Walaupun Yakobus dan Yohanes baru saja mendengar perkataan Tuhan Yesus tentang penderitaan yang akan Ia alami—diolok-olok, diludahi, dicambuk, dan dibunuh—mereka tidak benar-benar memahami maknanya. Alih-alih berdukacita atau menunjukkan empati, mereka malah meminta tempat terhormat, yaitu duduk di sebelah kanan dan kiri Tuhan Yesus dalam kemuliaan-Nya. Di benak mereka, Tuhan Yesus adalah Raja yang akan segera menaklukkan Yerusalem, seperti raja-raja Israel kuno yang gagah perkasa. Mereka ingin mendapat posisi istimewa. Murid-murid lain yang mendengar hal ini menjadi marah. Kemungkinan besar, mereka marah karena mereka juga menginginkan posisi tinggi. Mungkin, mereka bukan baru sekali ini bertengkar soal siapa yang terbesar di antara mereka. Kemudian, Tuhan Yesus memanggil mereka semua dan mengajarkan prinsip yang berbeda dengan prinsip dunia: Dalam Kerajaan Allah, orang yang ingin menjadi terbesar harus bersikap seperti hamba yang melayani semua orang lain. Ukuran kemuliaan dalam Kerajaan Allah bukan besarnya kekuasaan atau kehormatan, tetapi kerendahhatian dan semangat untuk mengutamakan orang lain.
Tuhan Yesus bersabda, "Karena Anak Manusia juga datang bukan untuk dilayani, melainkan untuk melayani dan untuk memberikan nyawa-Nya menjadi tebusan bagi banyak orang." (10:45). Ia membuat orang lain merasa dihargai, dikasihi, dan berarti. Banyak lagu rohani Kristen yang mengungkapkan kebenaran ini, misalnya dalam lirik: "Siapakah aku ini, Tuhan... jadi biji mata-Mu." Tuhan Yesus mengangkat kita yang hina dan menjadikan kita berharga di mata-Nya, bukan karena kita telah berjasa, tetapi karena Ia mengasihi kita. Di rumahnya, Albert Einstein menggantung foto seorang ilmuwan terkenal sebagai simbol dari ambisinya untuk menjadi besar dan dikenang. Namun, seiring waktu, Einstein mengganti foto itu dengan gambar Mahatma Gandhi (pejuang kemerdekaan India) dan Albert Schweitzer (misionaris di Afrika). Ia mulai menyadari bahwa hidup yang paling bermakna adalah hidup yang diberikan bagi orang lain.

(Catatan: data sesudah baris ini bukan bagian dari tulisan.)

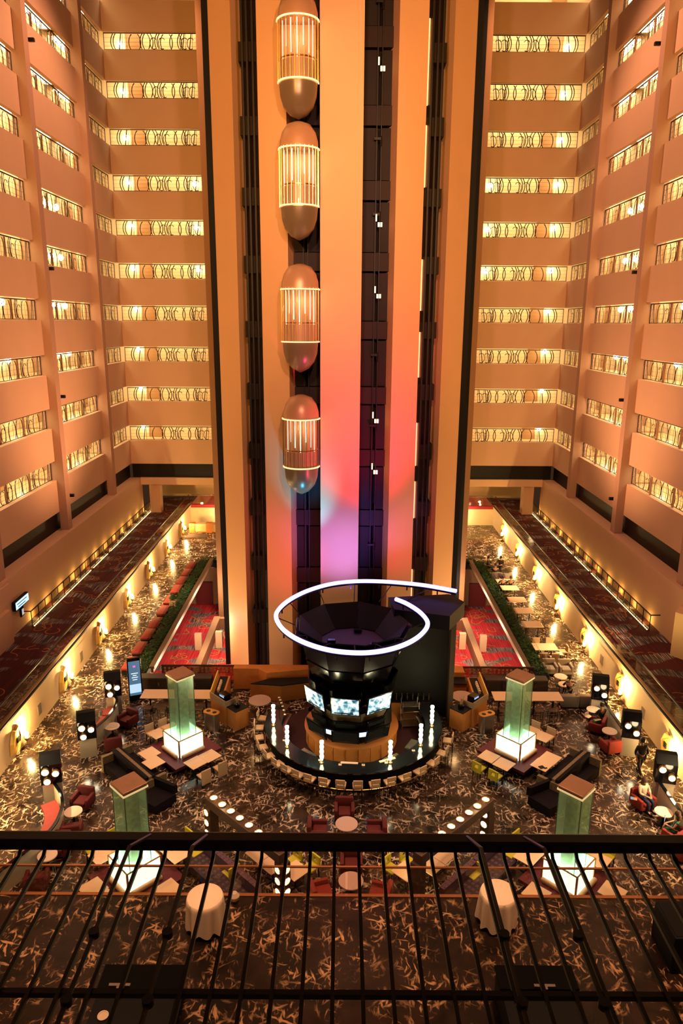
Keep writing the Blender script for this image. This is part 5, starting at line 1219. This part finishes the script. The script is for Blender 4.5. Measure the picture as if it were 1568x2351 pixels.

Perayaan Natal tahun ini mengingatkan kita bahwa Tuhan Yesus adalah teladan tertinggi yang bukan hanya mengajar, tetapi menyerahkan nyawa-Nya bagi kita. Ia membuat kita yang berdosa merasa berharga. Dalam kasih dan pengorbanan-Nya, kita mempelajari arti menjadi besar di mata Allah, yaitu menjadi hamba bagi sesama. Apakah Anda lebih mengutamakan kepentingan pribadi atau kepentingan sesama? Dengan mengingat bahwa Tuhan Yesus—Raja segala raja—telah rela merendahkan diri-Nya untuk melayani manusia, apakah Anda bersedia mengesampingkan kepentingan pribadi demi melayani orang lain?